Exercise description: Write out the listing below again, precisely as it is given.

Given data:
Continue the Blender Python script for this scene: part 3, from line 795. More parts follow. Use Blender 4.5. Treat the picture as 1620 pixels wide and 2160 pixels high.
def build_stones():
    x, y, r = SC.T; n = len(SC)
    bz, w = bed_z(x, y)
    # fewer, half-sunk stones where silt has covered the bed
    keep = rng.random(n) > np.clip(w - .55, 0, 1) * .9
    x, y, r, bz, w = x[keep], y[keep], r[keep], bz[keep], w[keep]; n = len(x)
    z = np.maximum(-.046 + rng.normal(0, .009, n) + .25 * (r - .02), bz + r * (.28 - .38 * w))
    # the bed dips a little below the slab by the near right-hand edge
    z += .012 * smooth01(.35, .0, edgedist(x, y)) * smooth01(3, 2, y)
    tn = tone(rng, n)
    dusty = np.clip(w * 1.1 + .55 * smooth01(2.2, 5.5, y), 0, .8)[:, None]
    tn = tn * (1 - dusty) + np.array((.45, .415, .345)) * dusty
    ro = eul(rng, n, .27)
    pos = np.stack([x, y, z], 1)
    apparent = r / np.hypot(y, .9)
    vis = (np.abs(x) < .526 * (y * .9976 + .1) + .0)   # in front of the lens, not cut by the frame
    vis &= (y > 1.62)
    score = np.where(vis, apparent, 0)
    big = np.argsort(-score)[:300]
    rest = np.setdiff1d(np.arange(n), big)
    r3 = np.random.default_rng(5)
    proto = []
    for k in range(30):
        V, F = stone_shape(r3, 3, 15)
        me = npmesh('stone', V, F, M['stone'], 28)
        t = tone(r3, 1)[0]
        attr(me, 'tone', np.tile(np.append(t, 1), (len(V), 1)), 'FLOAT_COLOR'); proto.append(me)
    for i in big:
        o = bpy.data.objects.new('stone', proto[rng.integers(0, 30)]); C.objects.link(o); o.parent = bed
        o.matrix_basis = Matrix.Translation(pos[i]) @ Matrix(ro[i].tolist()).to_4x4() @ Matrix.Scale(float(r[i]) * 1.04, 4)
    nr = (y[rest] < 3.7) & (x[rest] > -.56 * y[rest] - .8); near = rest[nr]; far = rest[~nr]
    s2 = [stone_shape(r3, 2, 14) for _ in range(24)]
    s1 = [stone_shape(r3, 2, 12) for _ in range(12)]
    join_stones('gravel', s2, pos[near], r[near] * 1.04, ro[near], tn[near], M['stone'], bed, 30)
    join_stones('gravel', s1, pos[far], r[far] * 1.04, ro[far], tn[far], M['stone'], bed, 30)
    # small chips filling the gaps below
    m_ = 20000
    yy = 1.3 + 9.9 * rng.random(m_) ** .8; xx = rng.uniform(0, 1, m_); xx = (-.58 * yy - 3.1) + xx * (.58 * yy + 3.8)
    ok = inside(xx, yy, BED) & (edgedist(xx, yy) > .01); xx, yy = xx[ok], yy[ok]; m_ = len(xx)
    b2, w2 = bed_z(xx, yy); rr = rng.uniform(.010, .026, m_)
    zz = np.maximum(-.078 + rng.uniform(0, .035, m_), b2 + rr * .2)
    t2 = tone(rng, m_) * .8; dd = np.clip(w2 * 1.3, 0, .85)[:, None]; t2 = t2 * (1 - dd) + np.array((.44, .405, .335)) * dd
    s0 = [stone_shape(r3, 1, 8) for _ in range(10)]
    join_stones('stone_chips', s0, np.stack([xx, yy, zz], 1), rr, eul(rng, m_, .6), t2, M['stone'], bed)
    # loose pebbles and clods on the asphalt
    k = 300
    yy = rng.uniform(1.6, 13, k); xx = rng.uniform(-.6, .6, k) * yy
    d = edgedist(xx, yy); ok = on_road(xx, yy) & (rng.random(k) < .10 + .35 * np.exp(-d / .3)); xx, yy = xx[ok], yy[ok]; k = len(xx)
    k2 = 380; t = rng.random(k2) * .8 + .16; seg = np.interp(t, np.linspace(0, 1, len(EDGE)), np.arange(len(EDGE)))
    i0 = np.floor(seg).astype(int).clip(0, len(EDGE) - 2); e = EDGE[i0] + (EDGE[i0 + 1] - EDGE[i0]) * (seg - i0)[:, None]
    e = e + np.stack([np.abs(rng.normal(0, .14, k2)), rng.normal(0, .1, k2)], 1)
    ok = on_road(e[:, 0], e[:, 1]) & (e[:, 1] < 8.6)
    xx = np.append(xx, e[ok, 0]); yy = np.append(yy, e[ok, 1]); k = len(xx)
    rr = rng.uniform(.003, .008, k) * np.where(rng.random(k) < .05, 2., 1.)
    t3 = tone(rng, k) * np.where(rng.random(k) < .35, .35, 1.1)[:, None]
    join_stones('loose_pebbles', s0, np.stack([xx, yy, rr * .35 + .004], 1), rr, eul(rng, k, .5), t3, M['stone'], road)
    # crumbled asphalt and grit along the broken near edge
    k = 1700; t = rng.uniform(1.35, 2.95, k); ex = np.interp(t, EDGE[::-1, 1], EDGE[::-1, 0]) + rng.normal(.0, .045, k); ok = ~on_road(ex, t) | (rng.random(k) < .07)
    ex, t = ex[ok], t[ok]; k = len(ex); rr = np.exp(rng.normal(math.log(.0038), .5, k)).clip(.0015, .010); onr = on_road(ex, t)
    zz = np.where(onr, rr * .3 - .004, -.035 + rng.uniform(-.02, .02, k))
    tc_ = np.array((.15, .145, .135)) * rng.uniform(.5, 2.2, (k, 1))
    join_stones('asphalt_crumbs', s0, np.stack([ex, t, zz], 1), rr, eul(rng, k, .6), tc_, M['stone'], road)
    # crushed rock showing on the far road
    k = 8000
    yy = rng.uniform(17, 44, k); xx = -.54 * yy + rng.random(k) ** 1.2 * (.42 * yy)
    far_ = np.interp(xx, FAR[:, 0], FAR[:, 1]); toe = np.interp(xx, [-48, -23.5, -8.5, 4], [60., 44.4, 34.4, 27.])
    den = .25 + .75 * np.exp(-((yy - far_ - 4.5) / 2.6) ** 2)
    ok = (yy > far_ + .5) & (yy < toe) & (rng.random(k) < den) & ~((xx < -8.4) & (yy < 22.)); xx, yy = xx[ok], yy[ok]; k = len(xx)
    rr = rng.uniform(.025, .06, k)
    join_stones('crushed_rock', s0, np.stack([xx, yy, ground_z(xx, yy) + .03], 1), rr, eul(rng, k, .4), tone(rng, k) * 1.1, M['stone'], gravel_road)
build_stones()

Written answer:
Continue the Blender Python script for this scene: part 3, from line 795. More parts follow. Use Blender 4.5. Treat the picture as 1620 pixels wide and 2160 pixels high.
def build_stones():
    x, y, r = SC.T; n = len(SC)
    bz, w = bed_z(x, y)
    # fewer, half-sunk stones where silt has covered the bed
    keep = rng.random(n) > np.clip(w - .55, 0, 1) * .9
    x, y, r, bz, w = x[keep], y[keep], r[keep], bz[keep], w[keep]; n = len(x)
    z = np.maximum(-.046 + rng.normal(0, .009, n) + .25 * (r - .02), bz + r * (.28 - .38 * w))
    # the bed dips a little below the slab by the near right-hand edge
    z += .012 * smooth01(.35, .0, edgedist(x, y)) * smooth01(3, 2, y)
    tn = tone(rng, n)
    dusty = np.clip(w * 1.1 + .55 * smooth01(2.2, 5.5, y), 0, .8)[:, None]
    tn = tn * (1 - dusty) + np.array((.45, .415, .345)) * dusty
    ro = eul(rng, n, .27)
    pos = np.stack([x, y, z], 1)
    apparent = r / np.hypot(y, .9)
    vis = (np.abs(x) < .526 * (y * .9976 + .1) + .0)   # in front of the lens, not cut by the frame
    vis &= (y > 1.62)
    score = np.where(vis, apparent, 0)
    big = np.argsort(-score)[:300]
    rest = np.setdiff1d(np.arange(n), big)
    r3 = np.random.default_rng(5)
    proto = []
    for k in range(30):
        V, F = stone_shape(r3, 3, 15)
        me = npmesh('stone', V, F, M['stone'], 28)
        t = tone(r3, 1)[0]
        attr(me, 'tone', np.tile(np.append(t, 1), (len(V), 1)), 'FLOAT_COLOR'); proto.append(me)
    for i in big:
        o = bpy.data.objects.new('stone', proto[rng.integers(0, 30)]); C.objects.link(o); o.parent = bed
        o.matrix_basis = Matrix.Translation(pos[i]) @ Matrix(ro[i].tolist()).to_4x4() @ Matrix.Scale(float(r[i]) * 1.04, 4)
    nr = (y[rest] < 3.7) & (x[rest] > -.56 * y[rest] - .8); near = rest[nr]; far = rest[~nr]
    s2 = [stone_shape(r3, 2, 14) for _ in range(24)]
    s1 = [stone_shape(r3, 2, 12) for _ in range(12)]
    join_stones('gravel', s2, pos[near], r[near] * 1.04, ro[near], tn[near], M['stone'], bed, 30)
    join_stones('gravel', s1, pos[far], r[far] * 1.04, ro[far], tn[far], M['stone'], bed, 30)
    # small chips filling the gaps below
    m_ = 20000
    yy = 1.3 + 9.9 * rng.random(m_) ** .8; xx = rng.uniform(0, 1, m_); xx = (-.58 * yy - 3.1) + xx * (.58 * yy + 3.8)
    ok = inside(xx, yy, BED) & (edgedist(xx, yy) > .01); xx, yy = xx[ok], yy[ok]; m_ = len(xx)
    b2, w2 = bed_z(xx, yy); rr = rng.uniform(.010, .026, m_)
    zz = np.maximum(-.078 + rng.uniform(0, .035, m_), b2 + rr * .2)
    t2 = tone(rng, m_) * .8; dd = np.clip(w2 * 1.3, 0, .85)[:, None]; t2 = t2 * (1 - dd) + np.array((.44, .405, .335)) * dd
    s0 = [stone_shape(r3, 1, 8) for _ in range(10)]
    join_stones('stone_chips', s0, np.stack([xx, yy, zz], 1), rr, eul(rng, m_, .6), t2, M['stone'], bed)
    # loose pebbles and clods on the asphalt
    k = 300
    yy = rng.uniform(1.6, 13, k); xx = rng.uniform(-.6, .6, k) * yy
    d = edgedist(xx, yy); ok = on_road(xx, yy) & (rng.random(k) < .10 + .35 * np.exp(-d / .3)); xx, yy = xx[ok], yy[ok]; k = len(xx)
    k2 = 380; t = rng.random(k2) * .8 + .16; seg = np.interp(t, np.linspace(0, 1, len(EDGE)), np.arange(len(EDGE)))
    i0 = np.floor(seg).astype(int).clip(0, len(EDGE) - 2); e = EDGE[i0] + (EDGE[i0 + 1] - EDGE[i0]) * (seg - i0)[:, None]
    e = e + np.stack([np.abs(rng.normal(0, .14, k2)), rng.normal(0, .1, k2)], 1)
    ok = on_road(e[:, 0], e[:, 1]) & (e[:, 1] < 8.6)
    xx = np.append(xx, e[ok, 0]); yy = np.append(yy, e[ok, 1]); k = len(xx)
    rr = rng.uniform(.003, .008, k) * np.where(rng.random(k) < .05, 2., 1.)
    t3 = tone(rng, k) * np.where(rng.random(k) < .35, .35, 1.1)[:, None]
    join_stones('loose_pebbles', s0, np.stack([xx, yy, rr * .35 + .004], 1), rr, eul(rng, k, .5), t3, M['stone'], road)
    # crumbled asphalt and grit along the broken near edge
    k = 1700; t = rng.uniform(1.35, 2.95, k); ex = np.interp(t, EDGE[::-1, 1], EDGE[::-1, 0]) + rng.normal(.0, .045, k); ok = ~on_road(ex, t) | (rng.random(k) < .07)
    ex, t = ex[ok], t[ok]; k = len(ex); rr = np.exp(rng.normal(math.log(.0038), .5, k)).clip(.0015, .010); onr = on_road(ex, t)
    zz = np.where(onr, rr * .3 - .004, -.035 + rng.uniform(-.02, .02, k))
    tc_ = np.array((.15, .145, .135)) * rng.uniform(.5, 2.2, (k, 1))
    join_stones('asphalt_crumbs', s0, np.stack([ex, t, zz], 1), rr, eul(rng, k, .6), tc_, M['stone'], road)
    # crushed rock showing on the far road
    k = 8000
    yy = rng.uniform(17, 44, k); xx = -.54 * yy + rng.random(k) ** 1.2 * (.42 * yy)
    far_ = np.interp(xx, FAR[:, 0], FAR[:, 1]); toe = np.interp(xx, [-48, -23.5, -8.5, 4], [60., 44.4, 34.4, 27.])
    den = .25 + .75 * np.exp(-((yy - far_ - 4.5) / 2.6) ** 2)
    ok = (yy > far_ + .5) & (yy < toe) & (rng.random(k) < den) & ~((xx < -8.4) & (yy < 22.)); xx, yy = xx[ok], yy[ok]; k = len(xx)
    rr = rng.uniform(.025, .06, k)
    join_stones('crushed_rock', s0, np.stack([xx, yy, ground_z(xx, yy) + .03], 1), rr, eul(rng, k, .4), tone(rng, k) * 1.1, M['stone'], gravel_road)
build_stones()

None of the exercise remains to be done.